Jean-Louis Vincent pointe également l'attitude de l'accusé, lors de son audience aux assises d'Aix-en-Provence. "Il a été d’une arrogance incroyable. Tout le monde l’a dit. Il n'a montré aucune empathie pour la victime et sa famille".

"Si Ranucci avait été condamné à perpétuité, si les circonstances atténuantes avaient été retenues, je suis certain que l'on en aurait plus parlé. Personne n'aurait rien dit", affirme le commissaire à la retraite. Il en a été autrement. Décapité, Ranucci est devenu un emblème, repris quelques années plus tard, lors du débat sur l'abolition de la peine de mort. 

Le discours de Robert Badinter

La prise de position de l'avocat Robert Badinter constitue un autre élément déterminant pour comprendre l'écho qu'a pris cette affaire. Invité sur TF1 en 1978, le futur garde des Sceaux se positionne contre la peine de mort et prend exemple sur l'affaire Ranucci.

"Il y a tout ce qui est d’abord le hasard judiciaire. Je prends l’exemple de Ranucci, condamné à mort. J’ai toujours pensé qu’il avait été condamné à mort parce que son procès s’était déroulé quelques jours après la découverte du corps du petit Bertrand à Troyes, donc dans le climat de passion que l’on imagine"

Robert Badinter met en cause un "appareil judiciaire entièrement tourné dans le sens de la conviction, de la culpabilité", attribué, selon lui, à "l’horreur que soulevait le crime, la mort d’une petite fille, au désir de fournir un coupable, et enfin, au climat de surexcitation qui régnait en France au moment de l’affaire de Troyes". "C’est tout cela qui a emporté Ranucci", conclut-il.

Plus tard, alors ministre de la Justice, Robert Badinter refait allusion à Ranucci dans son célèbre discours tenu devant l’Assemblée nationale le 17 septembre 1981. "Je n'aurais garde d'insister, il y a trop d'interrogations qui se lèvent à son sujet, et ces seules interrogations suffisent, pour toute conscience éprise de justice, à condamner la peine de mort".

Le dernier condamné à mort non gracié, une histoire presque oubliée

Dans son discours pour l'abolition de la peine de mort, Robert Badinter passe rapidement sur le dernier guillotiné de France : "Djandoubi, qui était unijambiste et qui, quelle que soit l'horreur - et le terme n'est pas trop fort - de ses crimes, présentait tous les signes d'un déséquilibre et qu'on a emporté sur l'échafaud après lui avoir enlevé sa prothèse". 

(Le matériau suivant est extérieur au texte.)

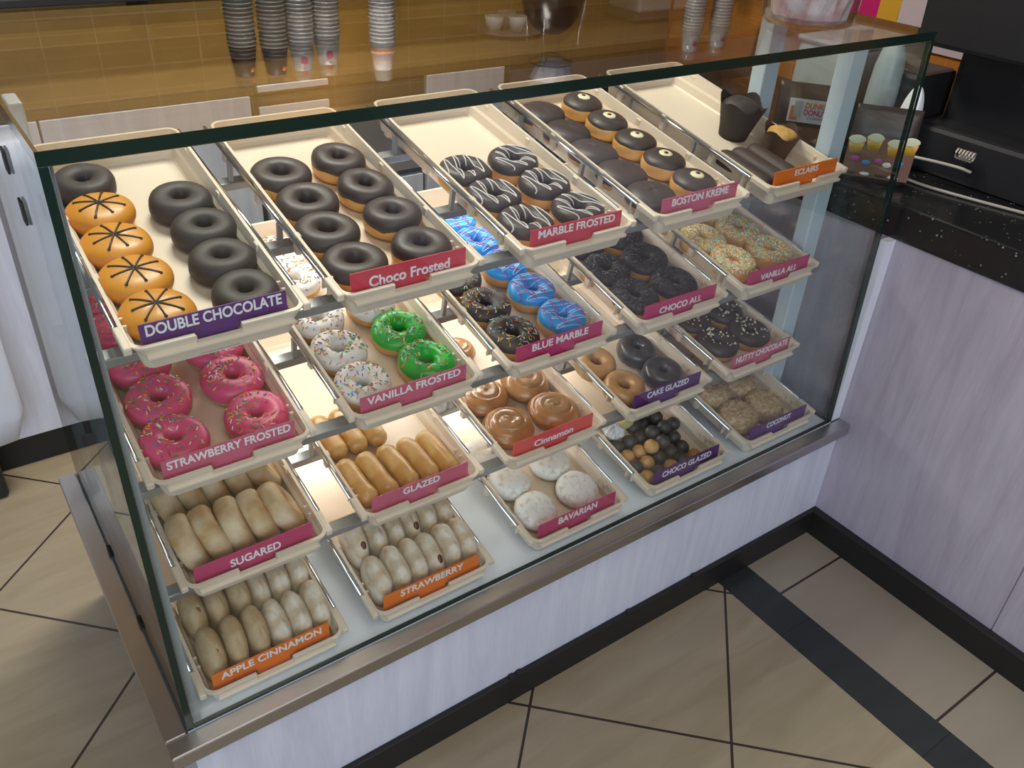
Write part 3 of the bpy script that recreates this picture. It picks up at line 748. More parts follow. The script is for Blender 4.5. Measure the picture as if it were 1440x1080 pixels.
ring_doughnut(place(1, 1, .046, .270), M_whitei, 'white iced sprinkled ring behind the two green doughnuts', 'white sprinkled rings', top_sprinkles(90), R=.0290, a=.0190, low=-.1)
for i, (u, v) in enumerate([(-.060, .086), (-.060, .180), (-.066, .274)]):
    ring_doughnut(place(1, 2, u, v), M_choc, 'chocolate ring with coloured sprinkles, ' + where(i, 3, 'left', 'BLUE MARBLE'), 'chocolate sprinkled rings', top_sprinkles(120, bias=True), R=.0320, a=.0195, low=-.02)
for i, (u, v) in enumerate([(.060, .090), (.052, .182), (.048, .274), (.038, .366), (.036, .456)]):
    ring_doughnut(place(1, 2, u, v, rz=random.uniform(-.4, .4)), M_blue, 'blue iced ring with pink lines, ' + where(i, 5, 'right', 'BLUE MARBLE'), 'blue marbled rings',
                  top_zigzag([(M_drzb, 'pale_blue_drizzle', 10, 1.7), (M_drzp, 'pink_drizzle', 8, .35)], .0010), R=.0300, a=.0185, b=.0215, low=.0)
for side, pts in (('left', [(-.062, .086), (-.062, .182), (-.058, .278)]), ('right', [(.050, .088), (.048, .182), (.054, .276)])):
    for i, (u, v) in enumerate(pts):
        ring_doughnut(place(1, 3, u, v), M_choc2, 'black crumb coated ring, ' + where(i, 3, side, 'CHOCO ALL'), 'black crumb coated rings', top_sprinkles(800, SPRK, .0045, .0011, r1=.052), R=.0325, a=.0200, low=-.1)
for side, pts in (('left', [(-.058, .100), (-.062, .194), (-.066, .288)]), ('right', [(.060, .100), (.052, .194), (.044, .288)])):
    for i, (u, v) in enumerate(pts):
        ring_doughnut(place(1, 4, u, v), M_dough, 'rainbow sprinkle coated ring, ' + where(i, 3, side, 'VANILLA ALL'), 'rainbow sprinkle coated rings', top_sprinkles(1100, SPRP, .0060, .00105, r1=.0535), R=.0335, a=.0205, low=-.1)

# ------------------------------------------------------------------ third shelf
def standing_ring(s, k, u, v, label, lean):
    g = Ring(nxt(), .0310, .0195, .0200, 1.0); vs, fs = full_ring(g, 0, 40, 18)
    me = build('sugared_doughnut', [p - Vector((0, 0, g.b)) for p in vs], fs, M_sugar)
    me.matrix_world = TM(s, k) @ Matrix.Translation((u, v, FW + .0445)) @ Matrix.Rotation(lean[1], 4, 'Z') @ Matrix.Rotation(radians(90) - lean[0], 4, 'Y') @ Matrix.Rotation(random.uniform(0, 6), 4, 'Z')
    tag(me, label, 'doughnut', 'sugared rings on edge')
NUM = ('leftmost', 'second from left', 'third from left', 'second from right', 'rightmost')
for r, (v, nm) in enumerate([(.088, 'front row'), (.190, 'back row')]):
    for i in range(5):
        u = (-.090, -.051, -.011, .029, .070)[i]
        standing_ring(2, 0, u, v, 'sugared ring on edge, %s of the %s, SUGARED tray' % (NUM[i], nm), (.30 + .03 * (i % 2) + (.24 if i == 4 else 0), .06 * sin(i * 2.1)))
for i in range(5):
    u, v = (-.090, -.049, -.006, .037, .080)[i], .100
    o = capsule('glazed_bar', nxt(), .118, .0205, M_glazed, None, .95, random.uniform(-.003, .003)); o.matrix_world = place(2, 1, u, v, rz=.06)
    tag(o, 'glazed dough bar, %s of the front row, GLAZED tray' % NUM[i], 'doughnut', 'glazed bars')
for i in range(3):
    o = capsule('glazed_bar', nxt(), .118, .0205, M_glazed, None, .95, random.uniform(-.003, .003)); o.matrix_world = place(2, 1, (-.088, -.046, -.003)[i], .228, rz=.03)
    tag(o, 'glazed dough bar, %s of the back row, GLAZED tray' % ('left', 'middle', 'right')[i], 'doughnut', 'glazed bars')
def cinnamon_bun(M, label, a=.051):
    sd = nxt(); root = tag(empty('cinnamon_bun', M), label, 'cinnamon bun', 'cinnamon buns')
    n = noise2(sd); vs, fs = [], []; NP, NR = 64, 26
    def zz(r, ph):
        q = r / a; spiral = abs(((r / a * 2.4 - ph / (2 * pi)) % 1.0) - .5) * 2
        return .046 * sqrt(max(0, 1 - (q * .93) ** 4)) * (.96 + .03 * n(ph)) - .0045 * max(0, 1 - spiral * 3.2) * (1 if q > .12 else 0) * (1 - q ** 6)
    for j in range(NR + 1):
        for i in range(NP):
            ph = 2 * pi * i / NP; q = j / NR; r = a * (q ** .9) * (1 + .04 * n(ph) * q); vs.append(Vector((r * cos(ph), r * sin(ph) * .95, zz(a * (q ** .9), ph))))
    for j in range(NR):
        for i in range(NP):
            l = (i + 1) % NP; fs.append((j * NP + i, (j + 1) * NP + i, (j + 1) * NP + l, j * NP + l))
    b = len(vs); base = NR * NP
    for i in range(NP):
        ph = 2 * pi * i / NP; vs.append(Vector((a * .80 * cos(ph), a * .76 * sin(ph), 0)))
    for i in range(NP):
        l = (i + 1) % NP; fs.append((base + i, b + i, b + l, base + l))
    fs.append(tuple(b + i for i in range(NP))[::-1])
    build('dough', vs, fs, M_cinn, root)
    gv, gf = [], []; NG = 10
    for j in range(NG + 1):
        for i in range(NP):
            ph = 2 * pi * i / NP; q = (j / NG) * (.66 + .07 * n(ph * 2 + 1)); r = a * q
            gv.append(Vector((r * cos(ph), r * sin(ph) * .95, zz(r, ph) + .0012 * (1 if j < NG else -1.2))))
    for j in range(NG):
        for i in range(NP):
            l = (i + 1) % NP; gf.append((j * NP + i, (j + 1) * NP + i, (j + 1) * NP + l, j * NP + l))
    build('glaze', gv, gf, M_cinng, root)
for (u, v), t in zip([(-.058, .096), (-.056, .194), (.058, .094), (.054, .194)], ('front left', 'back left', 'front right', 'back right')):
    cinnamon_bun(place(2, 2, u, v), 'glazed brown cinnamon bun, %s in the Cinnamon tray' % t, .056)
cinnamon_bun(place(2, 2, -.030, .345), 'glazed cinnamon bun lying alone at the rear of its tray', .045)
for (u, v, m, c, t) in [(-.066, .084, M_tan, 'tan', 'front left'), (-.074, .176, M_tan, 'tan', 'back left'), (.052, .086, M_chocg, 'dark grey', 'front right'), (.050, .176, M_chocg, 'dark grey', 'back right')]:
    g = Ring(nxt(), .0310 if m is M_tan else .0285, .0190 if m is M_tan else .0200, .0205); vs, fs = full_ring(g)
    o = build('cake_doughnut', vs, fs, m); o.matrix_world = place(2, 3, u, v, tx=.05)
    tag(o, 'small glossy %s cake ring, %s in the CAKE GLAZED tray' % (c, t), 'doughnut', 'glazed cake rings')
for (u, v), t in zip([(-.054, .106), (-.054, .200), (.056, .106), (.056, .200)], ('front left', 'back left', 'front right', 'back right')):
    ring_doughnut(place(2, 4, u, v, tx=random.uniform(-.1, .1)), M_choc, 'chocolate ring with pale nut pieces, %s, NUTTY CHOCOLATE tray' % t, 'nutty chocolate rings', top_nuts, R=.0330, a=.0205, low=-.02)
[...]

Tunisien arrivé à Marseille en 1968, Hamida Djandoubi est condamné à mort pour tortures, actes de barbarie, viols et pour le meurtre de l'une de ses victimes, Elisabeth Bousquet. Il est décapité le 10 septembre 1977, aux Baumettes. Ce sera le dernier. 

Il existe peu de documents sur Hamida Djandoubi. Son nom n'a pas été retenu par l'histoire. Son histoire n'est pas devenue un symbole. Seul reste un témoignage glaçant, celui de Monique Mabelly, juge d'instruction désignée pour assister à l'exécution capitale de Djandoubi. 

Ecrites quelques heures après la dernière exécution capitale en France, ces neuf pages manuscrites décrivent dans un style sobre et dépouillé les dernières minutes d'Hamida Djandoubi.

"Il n'a rien d'un débile, ni d'une brute"

La magistrate relate notamment le parcours du cortège jusqu'à la cellule du condamné : "des couvertures brunes sont étalées sur le sol, pour étouffer le bruit des pas"

Elle le décrit physiquement : "Il n'a rien d'un débile, ni d'une brute", raconte ses dernières cigarettes : "C'est à ce moment que je vois qu'il commence vraiment à réaliser que c'est fini - qu'il ne peut plus y échapper - que c'est là - que sa vie, que les instants qui lui restent à vivre dureront tant que durera cette cigarette".

Monique Mabelly précise qu'une troisième cigarette lui est refusée. Mais tout s'accélère. L'aide du bourreau lui découpe le col de sa chemise, ses mains sont liées par une cordelette. Puis la guillotine. "un bruit sourd", "beaucoup de sang", et le tuyau d'arrosage. "Il faut vite effacer les traces du crime", écrit-elle. 

"J'ai en moi une révolte froide", conclut la magistrate. Légué dix ans plus tard à son fils Rémy Ottaviano, ce manuscrit est remis à Robert Badinter en 2013, avant d'être publié par Le Monde. Un document historique sur le dernier guillotiné de France.